In the early 1990s, German-born Hans Wohlfarth, president of Zollhaus Holding, joined Canadian, U.S., Mexican and Spanish investors in a plan to expand the industrial park and build suitable worker housing. The investment group hired some of Arizona's slickest and smartest business leaders to make it happen.

One of the key players was former Arizona Department of Commerce director Rita Carrillo, who headed the agency under Governor Bruce Babbitt in 1986. In the early 1990s, Carrillo worked for the Phoenix political-consulting firm of Jamieson & Gutierrez, which was also an investor in the project.

Carrillo spent two years negotiating with Mexican authorities.
"What started out as a plan to build a few maquilas turned into a plan to develop an entire industrial and residential community," Carrillo told a Phoenix newspaper in 1993.

Carrillo's investors envisioned a $177 million, 15-year project that would anchor a community of about 250,000 people.

Instead, they got another maquiladoraville.
In an interview last month, Carrillo tells New Times the investment group seemed on track to build the project when she left it in late 1993. She says investors later ran into problems negotiating with the owners of the land, which is controlled by an agrarian cooperative called Ejido San Luis that has more than 200 voting members.

The failure of the housing project hasn't dampened enthusiasm for maquilas in San Luis, where 23 maquilas have generated more than 9,000 steady jobs. The growing industrial base has allowed the city to reduce its dependence on agriculture.

Korean companies have invested heavily in San Luis. Daewoo Electronics de Mexico has about 2,000 employees in three factories, building television and consumer electronics equipment. Daewoo's presence already has lured two of its Korean suppliers to set up operations in San Luis.

Many overseas suppliers for maquilas are shifting operations to Mexico to take advantage of trade rules that will go into effect under the North American Free Trade Agreement. After 2001, all raw materials used in maquilas must originate in the United States, Mexico or Canada, or the finished product will be slapped with stiff tariffs.

The provision is forcing many Asian and European manufacturers that already have maquilas to encourage their suppliers to set up operations in North America. San Luis hopes to capitalize on the influx of maquila suppliers moving to North America.

"This is the time for more growth in the maquilas," says Carlos Lopez Canedo, former president of Maquiladora Association of San Luis Rio de Colorado.

Canedo says housing shortages haven't stopped factories from being built elsewhere, and San Luis is poised to attract the next wave of maquila expansion.
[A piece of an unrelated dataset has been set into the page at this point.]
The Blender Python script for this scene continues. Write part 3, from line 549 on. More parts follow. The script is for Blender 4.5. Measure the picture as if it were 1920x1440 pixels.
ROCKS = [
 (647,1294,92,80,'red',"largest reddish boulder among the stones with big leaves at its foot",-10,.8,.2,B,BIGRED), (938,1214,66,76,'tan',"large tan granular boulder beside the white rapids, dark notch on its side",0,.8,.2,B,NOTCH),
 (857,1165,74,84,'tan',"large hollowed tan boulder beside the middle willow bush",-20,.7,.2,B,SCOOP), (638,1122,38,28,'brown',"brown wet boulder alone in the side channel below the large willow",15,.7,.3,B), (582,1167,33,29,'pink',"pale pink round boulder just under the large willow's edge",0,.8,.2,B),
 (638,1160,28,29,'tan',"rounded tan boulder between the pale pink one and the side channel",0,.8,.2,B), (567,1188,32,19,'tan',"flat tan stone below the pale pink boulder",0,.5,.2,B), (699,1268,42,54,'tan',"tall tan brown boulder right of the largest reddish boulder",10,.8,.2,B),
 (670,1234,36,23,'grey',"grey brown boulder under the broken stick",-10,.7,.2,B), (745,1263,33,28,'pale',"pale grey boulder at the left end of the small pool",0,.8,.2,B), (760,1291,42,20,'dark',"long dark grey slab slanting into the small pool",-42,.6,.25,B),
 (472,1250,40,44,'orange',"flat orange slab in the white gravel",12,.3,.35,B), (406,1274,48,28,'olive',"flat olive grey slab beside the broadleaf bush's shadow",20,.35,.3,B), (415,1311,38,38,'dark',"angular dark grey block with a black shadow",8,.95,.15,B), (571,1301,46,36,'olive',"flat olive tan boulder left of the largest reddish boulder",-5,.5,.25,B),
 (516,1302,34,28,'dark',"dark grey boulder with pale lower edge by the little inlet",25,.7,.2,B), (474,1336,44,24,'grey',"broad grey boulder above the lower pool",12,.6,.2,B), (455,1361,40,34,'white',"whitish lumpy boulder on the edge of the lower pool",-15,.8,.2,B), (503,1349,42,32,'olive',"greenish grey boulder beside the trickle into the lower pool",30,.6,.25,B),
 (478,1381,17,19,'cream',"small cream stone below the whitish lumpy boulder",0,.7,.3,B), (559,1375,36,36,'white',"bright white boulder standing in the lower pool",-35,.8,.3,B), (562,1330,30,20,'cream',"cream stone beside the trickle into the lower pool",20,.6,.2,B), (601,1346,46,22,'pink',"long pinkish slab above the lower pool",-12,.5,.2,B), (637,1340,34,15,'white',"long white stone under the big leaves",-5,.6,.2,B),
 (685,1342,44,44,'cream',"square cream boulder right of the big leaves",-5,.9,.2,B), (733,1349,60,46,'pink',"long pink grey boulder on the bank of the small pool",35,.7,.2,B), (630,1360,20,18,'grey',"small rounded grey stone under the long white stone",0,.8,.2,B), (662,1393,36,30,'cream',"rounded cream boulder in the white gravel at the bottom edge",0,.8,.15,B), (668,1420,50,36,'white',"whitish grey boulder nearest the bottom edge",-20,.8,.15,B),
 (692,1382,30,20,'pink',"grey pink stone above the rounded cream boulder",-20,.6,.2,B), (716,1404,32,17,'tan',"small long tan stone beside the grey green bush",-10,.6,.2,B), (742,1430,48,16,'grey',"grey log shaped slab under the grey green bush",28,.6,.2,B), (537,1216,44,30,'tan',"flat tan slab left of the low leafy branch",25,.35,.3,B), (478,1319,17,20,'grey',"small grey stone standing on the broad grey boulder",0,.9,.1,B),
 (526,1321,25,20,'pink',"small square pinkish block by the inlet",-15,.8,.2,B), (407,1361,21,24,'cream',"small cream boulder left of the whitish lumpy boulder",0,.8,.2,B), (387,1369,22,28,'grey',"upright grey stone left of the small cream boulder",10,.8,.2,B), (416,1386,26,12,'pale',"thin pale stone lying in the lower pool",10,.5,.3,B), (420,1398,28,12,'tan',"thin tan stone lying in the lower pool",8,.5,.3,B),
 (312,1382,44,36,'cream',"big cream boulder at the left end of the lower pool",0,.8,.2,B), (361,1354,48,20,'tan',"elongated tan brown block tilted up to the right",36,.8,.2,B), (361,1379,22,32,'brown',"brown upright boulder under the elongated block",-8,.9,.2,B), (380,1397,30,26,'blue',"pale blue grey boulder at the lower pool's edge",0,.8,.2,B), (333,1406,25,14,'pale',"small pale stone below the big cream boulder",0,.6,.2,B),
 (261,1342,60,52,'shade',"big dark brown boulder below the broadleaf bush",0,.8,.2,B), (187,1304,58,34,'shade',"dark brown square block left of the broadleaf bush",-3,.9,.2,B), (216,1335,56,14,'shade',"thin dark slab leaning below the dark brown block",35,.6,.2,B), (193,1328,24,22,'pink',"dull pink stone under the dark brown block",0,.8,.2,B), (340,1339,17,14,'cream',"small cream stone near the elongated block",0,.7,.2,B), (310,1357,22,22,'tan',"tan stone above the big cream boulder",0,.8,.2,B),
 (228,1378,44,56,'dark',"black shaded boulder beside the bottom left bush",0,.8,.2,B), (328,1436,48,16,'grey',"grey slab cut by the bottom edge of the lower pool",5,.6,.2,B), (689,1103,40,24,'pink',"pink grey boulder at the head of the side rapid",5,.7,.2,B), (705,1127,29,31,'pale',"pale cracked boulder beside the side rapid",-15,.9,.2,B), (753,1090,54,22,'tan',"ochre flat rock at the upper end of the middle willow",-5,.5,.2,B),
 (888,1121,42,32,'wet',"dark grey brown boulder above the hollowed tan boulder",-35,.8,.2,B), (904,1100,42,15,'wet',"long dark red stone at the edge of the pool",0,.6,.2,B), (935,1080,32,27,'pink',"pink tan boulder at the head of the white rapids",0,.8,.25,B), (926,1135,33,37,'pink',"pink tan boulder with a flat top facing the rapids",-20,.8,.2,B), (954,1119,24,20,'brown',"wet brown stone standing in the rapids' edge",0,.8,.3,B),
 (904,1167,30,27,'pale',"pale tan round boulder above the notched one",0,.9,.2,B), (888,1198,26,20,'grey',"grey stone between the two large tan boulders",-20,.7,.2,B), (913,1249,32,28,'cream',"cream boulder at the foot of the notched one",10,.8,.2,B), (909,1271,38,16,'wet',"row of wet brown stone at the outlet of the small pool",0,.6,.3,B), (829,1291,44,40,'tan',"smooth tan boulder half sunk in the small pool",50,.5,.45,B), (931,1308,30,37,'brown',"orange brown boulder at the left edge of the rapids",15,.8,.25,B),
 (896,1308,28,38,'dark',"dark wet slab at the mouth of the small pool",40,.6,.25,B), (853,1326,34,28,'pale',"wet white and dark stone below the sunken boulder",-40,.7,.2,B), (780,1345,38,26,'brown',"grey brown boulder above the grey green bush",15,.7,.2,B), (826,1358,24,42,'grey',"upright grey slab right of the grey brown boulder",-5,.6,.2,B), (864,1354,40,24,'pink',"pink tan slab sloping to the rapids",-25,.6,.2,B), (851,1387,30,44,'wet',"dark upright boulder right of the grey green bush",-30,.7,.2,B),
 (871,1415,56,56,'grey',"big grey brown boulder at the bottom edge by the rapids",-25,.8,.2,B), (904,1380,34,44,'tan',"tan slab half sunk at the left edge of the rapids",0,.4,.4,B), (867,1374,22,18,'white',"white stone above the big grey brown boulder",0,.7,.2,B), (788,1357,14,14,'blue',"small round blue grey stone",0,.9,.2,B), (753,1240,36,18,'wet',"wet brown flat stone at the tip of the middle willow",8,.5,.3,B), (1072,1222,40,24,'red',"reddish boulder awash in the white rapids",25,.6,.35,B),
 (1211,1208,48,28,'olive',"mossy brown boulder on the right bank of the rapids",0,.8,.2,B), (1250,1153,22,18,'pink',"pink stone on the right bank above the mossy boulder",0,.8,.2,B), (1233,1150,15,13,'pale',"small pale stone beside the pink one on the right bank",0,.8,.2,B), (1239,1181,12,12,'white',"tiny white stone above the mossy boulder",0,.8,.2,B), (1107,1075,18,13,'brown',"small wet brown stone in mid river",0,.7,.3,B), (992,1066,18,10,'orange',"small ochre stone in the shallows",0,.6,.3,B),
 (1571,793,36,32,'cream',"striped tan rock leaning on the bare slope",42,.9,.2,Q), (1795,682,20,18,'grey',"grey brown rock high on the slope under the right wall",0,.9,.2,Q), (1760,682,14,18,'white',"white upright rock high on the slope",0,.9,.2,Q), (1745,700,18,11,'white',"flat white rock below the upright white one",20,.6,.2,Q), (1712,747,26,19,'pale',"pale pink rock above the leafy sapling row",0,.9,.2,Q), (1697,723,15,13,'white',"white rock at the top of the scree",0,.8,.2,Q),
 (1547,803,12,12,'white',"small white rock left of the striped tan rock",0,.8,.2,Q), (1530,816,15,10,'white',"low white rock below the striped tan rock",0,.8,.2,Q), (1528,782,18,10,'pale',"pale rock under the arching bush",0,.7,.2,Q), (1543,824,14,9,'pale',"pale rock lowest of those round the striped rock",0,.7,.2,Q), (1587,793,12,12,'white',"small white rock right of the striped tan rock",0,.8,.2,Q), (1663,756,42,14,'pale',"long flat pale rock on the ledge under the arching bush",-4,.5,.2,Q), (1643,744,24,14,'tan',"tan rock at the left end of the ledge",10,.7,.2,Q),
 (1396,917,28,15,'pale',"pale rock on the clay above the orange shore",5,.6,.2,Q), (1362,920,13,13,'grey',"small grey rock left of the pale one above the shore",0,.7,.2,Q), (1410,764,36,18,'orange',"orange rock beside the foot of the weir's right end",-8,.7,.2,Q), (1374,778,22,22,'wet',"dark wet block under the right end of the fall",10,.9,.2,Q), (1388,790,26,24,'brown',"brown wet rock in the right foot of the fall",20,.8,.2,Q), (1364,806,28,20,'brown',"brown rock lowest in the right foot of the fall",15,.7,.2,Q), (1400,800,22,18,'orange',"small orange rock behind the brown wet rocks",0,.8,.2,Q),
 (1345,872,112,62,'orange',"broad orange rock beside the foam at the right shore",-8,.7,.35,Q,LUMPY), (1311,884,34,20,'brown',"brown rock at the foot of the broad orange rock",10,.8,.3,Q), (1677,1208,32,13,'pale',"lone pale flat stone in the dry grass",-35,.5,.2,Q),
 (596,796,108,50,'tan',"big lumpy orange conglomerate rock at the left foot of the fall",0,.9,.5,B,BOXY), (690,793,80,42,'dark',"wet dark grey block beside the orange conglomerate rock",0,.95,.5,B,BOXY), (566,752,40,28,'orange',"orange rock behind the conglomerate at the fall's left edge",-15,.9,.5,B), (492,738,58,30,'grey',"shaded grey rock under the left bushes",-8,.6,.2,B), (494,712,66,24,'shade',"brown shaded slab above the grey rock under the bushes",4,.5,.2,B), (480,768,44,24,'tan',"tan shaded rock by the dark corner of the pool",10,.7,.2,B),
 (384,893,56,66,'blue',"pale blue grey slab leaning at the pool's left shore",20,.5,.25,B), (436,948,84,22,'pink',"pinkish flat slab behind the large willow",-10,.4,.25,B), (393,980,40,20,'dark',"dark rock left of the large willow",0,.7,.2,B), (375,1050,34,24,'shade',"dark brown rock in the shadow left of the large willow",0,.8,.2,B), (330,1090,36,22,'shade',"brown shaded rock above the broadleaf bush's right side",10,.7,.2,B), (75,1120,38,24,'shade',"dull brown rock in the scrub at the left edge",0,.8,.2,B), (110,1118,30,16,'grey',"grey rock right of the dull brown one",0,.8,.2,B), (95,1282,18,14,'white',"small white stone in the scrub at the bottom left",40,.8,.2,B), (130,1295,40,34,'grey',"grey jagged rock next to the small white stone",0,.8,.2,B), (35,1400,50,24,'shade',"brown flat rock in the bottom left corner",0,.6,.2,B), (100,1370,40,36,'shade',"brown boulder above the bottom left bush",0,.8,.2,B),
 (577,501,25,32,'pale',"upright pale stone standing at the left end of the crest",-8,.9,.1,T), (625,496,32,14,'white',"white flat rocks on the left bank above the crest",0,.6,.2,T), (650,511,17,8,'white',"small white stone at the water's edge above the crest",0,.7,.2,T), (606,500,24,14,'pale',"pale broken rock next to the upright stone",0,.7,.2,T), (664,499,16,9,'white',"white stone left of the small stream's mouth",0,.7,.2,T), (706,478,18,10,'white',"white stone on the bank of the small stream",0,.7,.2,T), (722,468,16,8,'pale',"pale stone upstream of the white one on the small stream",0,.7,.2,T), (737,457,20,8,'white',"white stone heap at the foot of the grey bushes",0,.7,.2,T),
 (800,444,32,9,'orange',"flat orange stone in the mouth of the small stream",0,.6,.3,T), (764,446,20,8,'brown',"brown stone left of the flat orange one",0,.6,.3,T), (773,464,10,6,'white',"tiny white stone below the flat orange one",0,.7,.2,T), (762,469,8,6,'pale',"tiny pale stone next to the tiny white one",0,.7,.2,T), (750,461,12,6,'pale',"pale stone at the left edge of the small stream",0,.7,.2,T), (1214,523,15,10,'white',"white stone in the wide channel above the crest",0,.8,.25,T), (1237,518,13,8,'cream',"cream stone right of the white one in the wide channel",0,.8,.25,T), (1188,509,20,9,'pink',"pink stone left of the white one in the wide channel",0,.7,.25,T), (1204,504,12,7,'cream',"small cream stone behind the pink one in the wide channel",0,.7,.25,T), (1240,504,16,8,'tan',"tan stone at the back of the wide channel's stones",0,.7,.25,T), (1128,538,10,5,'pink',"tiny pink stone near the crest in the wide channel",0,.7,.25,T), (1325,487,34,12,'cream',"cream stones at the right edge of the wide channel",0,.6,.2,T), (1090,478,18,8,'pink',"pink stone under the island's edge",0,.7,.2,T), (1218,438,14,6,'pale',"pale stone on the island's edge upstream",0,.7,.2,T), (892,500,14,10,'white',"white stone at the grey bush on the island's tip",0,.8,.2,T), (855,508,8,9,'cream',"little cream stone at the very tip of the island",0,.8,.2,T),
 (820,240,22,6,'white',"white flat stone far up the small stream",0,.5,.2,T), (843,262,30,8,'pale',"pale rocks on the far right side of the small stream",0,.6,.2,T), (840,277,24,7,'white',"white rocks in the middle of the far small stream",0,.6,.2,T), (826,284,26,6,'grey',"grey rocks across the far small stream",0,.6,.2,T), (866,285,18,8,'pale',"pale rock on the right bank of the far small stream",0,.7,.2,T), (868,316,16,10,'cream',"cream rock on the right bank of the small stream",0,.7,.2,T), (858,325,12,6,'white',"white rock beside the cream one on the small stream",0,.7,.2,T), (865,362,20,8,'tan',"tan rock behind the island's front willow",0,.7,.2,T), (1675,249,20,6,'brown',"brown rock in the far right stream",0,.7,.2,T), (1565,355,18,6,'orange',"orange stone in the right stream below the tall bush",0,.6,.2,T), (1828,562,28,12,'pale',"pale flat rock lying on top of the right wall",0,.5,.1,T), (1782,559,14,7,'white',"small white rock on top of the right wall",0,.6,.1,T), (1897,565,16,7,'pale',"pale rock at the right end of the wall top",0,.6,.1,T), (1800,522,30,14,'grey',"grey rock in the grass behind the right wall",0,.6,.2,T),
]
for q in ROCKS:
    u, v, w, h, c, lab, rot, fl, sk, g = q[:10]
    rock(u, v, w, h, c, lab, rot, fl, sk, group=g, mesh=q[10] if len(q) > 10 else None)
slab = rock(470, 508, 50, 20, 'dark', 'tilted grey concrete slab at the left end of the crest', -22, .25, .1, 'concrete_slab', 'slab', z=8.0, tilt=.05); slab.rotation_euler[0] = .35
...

The city has plenty of water, thanks to an aquifer saturated by the Colorado River. The flat terrain eases construction. There are plenty of workers to fill the jobs. And the city has a close relationship with Yuma business leaders, who see the maquilas as a powerful economic development tool.

San Luis also has solved one of the biggest obstacles to growth, a lack of electricity.

For the first time, the Mexican government has agreed to allow a U.S. utility to sell power in Mexico. Arizona Public Service Company reached an agreement last year with Bose Corp. to provide electricity to the Bose maquila in San Luis.

The groundbreaking agreement allowed Bose to triple the size of its plant, adding 176,000 square feet in April 1997.

The Bose maquila makes more than 50 types of speakers, including the popular cube speakers for homes and businesses and an array of speakers for luxury automobiles.

Bose manager Mark Longa says the outlook for skilled workers is bright, because the maquila already has trouble finding engineers and technicians.

Bose policy is to promote from within, and invest heavily in training. The company pays employees to finish high school and to attend technical schools and colleges.

"The workers have a voracious appetite for education," Longa says. More than 30 of his managerial staff employees are working on MBAs at a Mexicali university.

"The people generally want to learn, and they want to succeed.